The formal part of the day ended with Diana’s story of being with Celia for thirty years. I do not have a vocabulary to express my feelings about Diana. Her fortitude over the last three years has been a beacon for me. Her actions have taught me how to care and love in a profoundly different way. My wife, Sue, and I tried desperately not to contact Diana when she was being inundated despite wanting to hear whatever news there was. We had the great good fortune to spend some time with Celia and Diana the last time we were in England late in 2017. It was an occasion to ensure we did not have subsequent ‘if, only’ conversations.

Sue Ravenlaw concluded the formal part of the day and we exited the room to Celia’s choice of a Mills Brothers’ song from the 1930s.

Then it was time for the informal part of the day. To meet and laugh with family and friends about a most remarkable woman.

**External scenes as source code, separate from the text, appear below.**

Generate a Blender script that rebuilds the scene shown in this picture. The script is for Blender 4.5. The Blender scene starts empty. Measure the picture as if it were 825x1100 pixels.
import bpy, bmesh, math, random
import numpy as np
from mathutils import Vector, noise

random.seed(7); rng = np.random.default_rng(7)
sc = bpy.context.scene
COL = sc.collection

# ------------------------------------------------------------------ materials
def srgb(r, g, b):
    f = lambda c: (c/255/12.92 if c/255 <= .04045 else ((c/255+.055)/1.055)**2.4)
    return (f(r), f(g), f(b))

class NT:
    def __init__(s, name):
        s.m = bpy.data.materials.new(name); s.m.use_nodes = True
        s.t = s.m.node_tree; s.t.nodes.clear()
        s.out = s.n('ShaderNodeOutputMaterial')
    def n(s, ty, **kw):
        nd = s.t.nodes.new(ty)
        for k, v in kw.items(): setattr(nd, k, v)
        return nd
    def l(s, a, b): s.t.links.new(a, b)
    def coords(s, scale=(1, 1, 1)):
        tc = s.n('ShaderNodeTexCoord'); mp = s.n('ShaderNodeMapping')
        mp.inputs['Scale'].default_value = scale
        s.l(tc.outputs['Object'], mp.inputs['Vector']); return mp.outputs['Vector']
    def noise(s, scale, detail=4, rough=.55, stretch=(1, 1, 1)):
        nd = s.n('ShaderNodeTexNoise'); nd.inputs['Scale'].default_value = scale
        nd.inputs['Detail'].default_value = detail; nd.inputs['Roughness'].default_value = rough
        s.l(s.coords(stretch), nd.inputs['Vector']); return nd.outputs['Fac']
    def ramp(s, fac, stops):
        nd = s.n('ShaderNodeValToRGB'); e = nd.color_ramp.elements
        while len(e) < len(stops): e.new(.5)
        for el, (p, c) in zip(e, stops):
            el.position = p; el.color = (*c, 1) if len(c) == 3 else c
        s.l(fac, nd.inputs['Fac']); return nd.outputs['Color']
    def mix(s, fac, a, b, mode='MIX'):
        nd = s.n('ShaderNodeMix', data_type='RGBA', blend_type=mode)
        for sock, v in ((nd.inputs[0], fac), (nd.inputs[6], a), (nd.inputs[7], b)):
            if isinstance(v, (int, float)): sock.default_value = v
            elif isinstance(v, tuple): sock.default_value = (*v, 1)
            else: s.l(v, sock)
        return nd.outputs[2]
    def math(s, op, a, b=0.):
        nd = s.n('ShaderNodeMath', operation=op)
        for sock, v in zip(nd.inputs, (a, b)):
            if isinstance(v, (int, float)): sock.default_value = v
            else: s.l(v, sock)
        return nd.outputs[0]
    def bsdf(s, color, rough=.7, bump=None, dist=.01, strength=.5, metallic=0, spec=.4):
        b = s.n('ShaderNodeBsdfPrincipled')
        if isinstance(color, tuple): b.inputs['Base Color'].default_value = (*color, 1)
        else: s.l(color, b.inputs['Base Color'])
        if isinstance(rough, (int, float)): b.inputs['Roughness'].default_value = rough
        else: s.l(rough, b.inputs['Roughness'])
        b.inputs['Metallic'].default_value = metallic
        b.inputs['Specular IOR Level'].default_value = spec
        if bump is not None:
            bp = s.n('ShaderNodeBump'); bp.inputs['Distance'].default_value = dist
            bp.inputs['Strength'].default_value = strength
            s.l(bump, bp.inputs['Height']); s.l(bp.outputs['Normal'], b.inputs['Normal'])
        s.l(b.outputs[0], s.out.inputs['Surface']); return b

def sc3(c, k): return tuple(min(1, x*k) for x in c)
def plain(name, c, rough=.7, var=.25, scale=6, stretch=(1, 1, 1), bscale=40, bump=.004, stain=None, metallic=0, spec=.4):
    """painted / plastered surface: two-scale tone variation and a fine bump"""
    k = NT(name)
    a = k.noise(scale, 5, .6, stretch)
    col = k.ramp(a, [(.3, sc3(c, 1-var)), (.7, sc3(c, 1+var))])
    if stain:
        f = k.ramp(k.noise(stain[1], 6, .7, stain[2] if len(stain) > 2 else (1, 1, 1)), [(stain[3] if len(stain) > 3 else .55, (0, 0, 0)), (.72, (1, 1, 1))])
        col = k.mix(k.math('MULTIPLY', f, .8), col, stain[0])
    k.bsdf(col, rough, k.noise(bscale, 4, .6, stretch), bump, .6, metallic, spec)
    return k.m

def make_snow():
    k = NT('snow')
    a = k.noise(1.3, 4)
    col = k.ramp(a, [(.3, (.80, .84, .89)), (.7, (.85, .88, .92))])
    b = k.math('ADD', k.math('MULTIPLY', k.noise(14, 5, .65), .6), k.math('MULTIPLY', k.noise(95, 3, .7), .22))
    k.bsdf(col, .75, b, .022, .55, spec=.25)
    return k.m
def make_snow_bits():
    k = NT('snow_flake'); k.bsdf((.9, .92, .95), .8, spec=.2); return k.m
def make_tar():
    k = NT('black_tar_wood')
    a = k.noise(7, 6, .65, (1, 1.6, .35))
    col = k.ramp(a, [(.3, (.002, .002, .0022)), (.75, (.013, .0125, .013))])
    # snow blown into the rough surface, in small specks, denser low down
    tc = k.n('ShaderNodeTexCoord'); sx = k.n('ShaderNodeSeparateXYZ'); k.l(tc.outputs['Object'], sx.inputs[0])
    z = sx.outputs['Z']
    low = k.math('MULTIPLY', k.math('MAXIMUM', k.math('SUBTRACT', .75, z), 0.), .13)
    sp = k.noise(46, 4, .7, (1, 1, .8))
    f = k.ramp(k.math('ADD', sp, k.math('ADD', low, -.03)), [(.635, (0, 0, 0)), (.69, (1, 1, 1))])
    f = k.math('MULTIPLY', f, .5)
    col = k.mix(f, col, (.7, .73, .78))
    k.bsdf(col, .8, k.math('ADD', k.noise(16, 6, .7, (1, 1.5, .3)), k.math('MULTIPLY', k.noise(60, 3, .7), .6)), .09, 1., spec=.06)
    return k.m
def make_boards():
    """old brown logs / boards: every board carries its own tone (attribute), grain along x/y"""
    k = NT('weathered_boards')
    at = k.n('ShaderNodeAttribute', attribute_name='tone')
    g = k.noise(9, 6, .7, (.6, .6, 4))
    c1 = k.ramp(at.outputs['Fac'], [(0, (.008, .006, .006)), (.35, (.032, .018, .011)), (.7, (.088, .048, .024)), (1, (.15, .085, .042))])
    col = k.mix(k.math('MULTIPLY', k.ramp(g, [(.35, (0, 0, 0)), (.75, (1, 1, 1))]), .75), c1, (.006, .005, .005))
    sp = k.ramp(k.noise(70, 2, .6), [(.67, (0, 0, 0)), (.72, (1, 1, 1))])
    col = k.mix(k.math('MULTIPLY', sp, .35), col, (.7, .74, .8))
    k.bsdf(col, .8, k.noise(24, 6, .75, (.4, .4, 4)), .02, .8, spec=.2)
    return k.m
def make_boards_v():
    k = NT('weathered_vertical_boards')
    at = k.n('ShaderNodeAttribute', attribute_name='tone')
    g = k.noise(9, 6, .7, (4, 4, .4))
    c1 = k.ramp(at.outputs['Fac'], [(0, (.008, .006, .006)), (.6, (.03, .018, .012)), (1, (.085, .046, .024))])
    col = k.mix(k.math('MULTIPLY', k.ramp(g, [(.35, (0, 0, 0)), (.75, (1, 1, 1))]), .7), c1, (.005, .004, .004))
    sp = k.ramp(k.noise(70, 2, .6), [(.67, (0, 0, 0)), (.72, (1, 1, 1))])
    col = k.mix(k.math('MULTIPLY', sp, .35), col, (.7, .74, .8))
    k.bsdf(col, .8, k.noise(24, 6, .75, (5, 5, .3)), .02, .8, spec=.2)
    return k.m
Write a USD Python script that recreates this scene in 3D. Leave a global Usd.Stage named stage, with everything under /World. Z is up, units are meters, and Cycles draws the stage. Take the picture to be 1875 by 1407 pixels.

I have not written about Celia’s work in women’s sport, child protection and safe sport. I thought Rosie’s part of the celebration did this very powerfully.  There is a digital resource at The Change Makers that provides a comprehensive record of Celia’s work. I was delighted to learn of the receipt of the Celia Brackenridge International Research Award by (AJ) Alexandra Rankin-Wright. AJ’s work is exactly the kind of evidence-based approach that Celia championed. I think she would have admired immensely AJ’s acceptance words for the award.

Our son, Sam, came with us to the celebration. He has met Celia many times in his thirty-three years. Sue and I were able to introduce him to some friends in the informal part of the day who were also part of Celia’s story … and like Atlas “keep our suspect edifice upright in air”.